Today’s gospel was repeatedly the subject of preaching among the early Christian communities, because Christians saw in Bartimaeus the blind beggar their own picture. They realized how their coming to the faith had been a miracle worked by Jesus. Jesus gives to a Christian, spiritual eyesight, faith, in much the same way as he gave bodily eyesight to Bartimaeus. The Church invites us to reflect, as those early Christians did, on these three points: The pitiable situation of a person before coming to Christ. The great mercy Jesus displays giving us faith in himself, and the tremendous change that takes place in a Christian after accepting Christ.

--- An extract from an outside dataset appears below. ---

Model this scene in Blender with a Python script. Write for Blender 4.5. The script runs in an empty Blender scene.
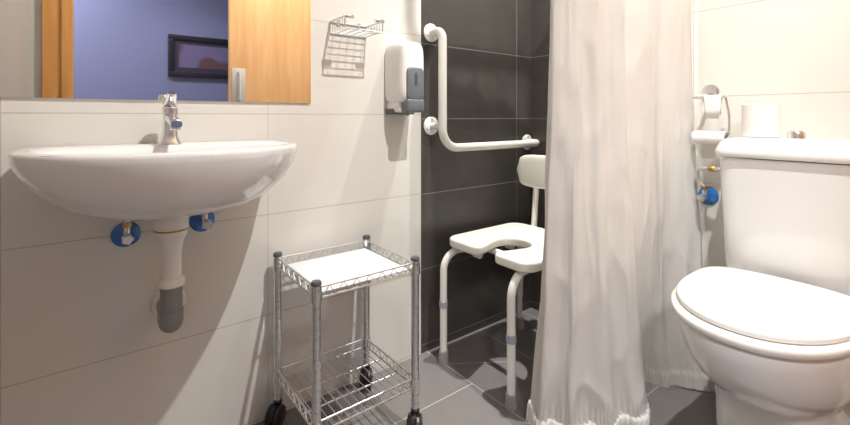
import bpy, bmesh, math, random
from mathutils import Vector, Matrix, noise
random.seed(7)
PI = math.pi
C = bpy.context.scene.collection
V3 = Vector

# ------------------------------------------------------------------ materials
def new_mat(name):
    m = bpy.data.materials.new(name); m.use_nodes = True
    return m, m.node_tree, m.node_tree.nodes['Principled BSDF']
def srgb(r, g, b):
    f = lambda c: (c/255/12.92) if c/255 <= .04045 else ((c/255+.055)/1.055)**2.4
    return (f(r), f(g), f(b), 1)
def mat(name, col, rough=.5, metal=0, spec=.5, coat=0, noise_amt=0, noise_scale=8, bump=0, bump_scale=60, emit=None, trans=0):
    m, nt, b = new_mat(name)
    b.inputs['Base Color'].default_value = col
    b.inputs['Roughness'].default_value = rough
    b.inputs['Metallic'].default_value = metal
    b.inputs['Specular IOR Level'].default_value = spec
    b.inputs['Coat Weight'].default_value = coat
    b.inputs['Coat Roughness'].default_value = .06
    if trans: b.inputs['Transmission Weight'].default_value = trans
    tc = nt.nodes.new('ShaderNodeTexCoord')
    if noise_amt:
        n = nt.nodes.new('ShaderNodeTexNoise'); n.inputs['Scale'].default_value = noise_scale; n.inputs['Detail'].default_value = 4
        nt.links.new(tc.outputs['Object'], n.inputs['Vector'])
        mx = nt.nodes.new('ShaderNodeMix'); mx.data_type = 'RGBA'
        mx.inputs['A'].default_value = tuple(c*(1-noise_amt) for c in col[:3])+(1,)
        mx.inputs['B'].default_value = tuple(min(1, c*(1+noise_amt)) for c in col[:3])+(1,)
        nt.links.new(n.outputs['Fac'], mx.inputs['Factor']); nt.links.new(mx.outputs['Result'], b.inputs['Base Color'])
    if bump:
        n = nt.nodes.new('ShaderNodeTexNoise'); n.inputs['Scale'].default_value = bump_scale; n.inputs['Detail'].default_value = 3
        nt.links.new(tc.outputs['Object'], n.inputs['Vector'])
        bp = nt.nodes.new('ShaderNodeBump'); bp.inputs['Strength'].default_value = bump; bp.inputs['Distance'].default_value = .002
        nt.links.new(n.outputs['Fac'], bp.inputs['Height']); nt.links.new(bp.outputs['Normal'], b.inputs['Normal'])
    if emit:
        b.inputs['Emission Color'].default_value = emit[0]; b.inputs['Emission Strength'].default_value = emit[1]
    return m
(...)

A person without Christ is indeed a blind man. A man without Christ in his heart cannot see the Savior even when he passes close to him in the daily events of his life. A person without Christ in his heart cannot see God’s plans for him; he goes on in life aimlessly. A person without Christ in his heart is led further and further away from God. Greediness, ambition, pleasure, pull him in various directions.
Christ passes close to each one of us and invites us to come to him. There is a moment in the life of every person when Jesus comes to him. He comes in many ways and he comes with the express intention of saving and healing us. Happy are we if we acknowledge these things: our misery, our blindness and our own powerlessness and realize that it is only Jesus who can save us.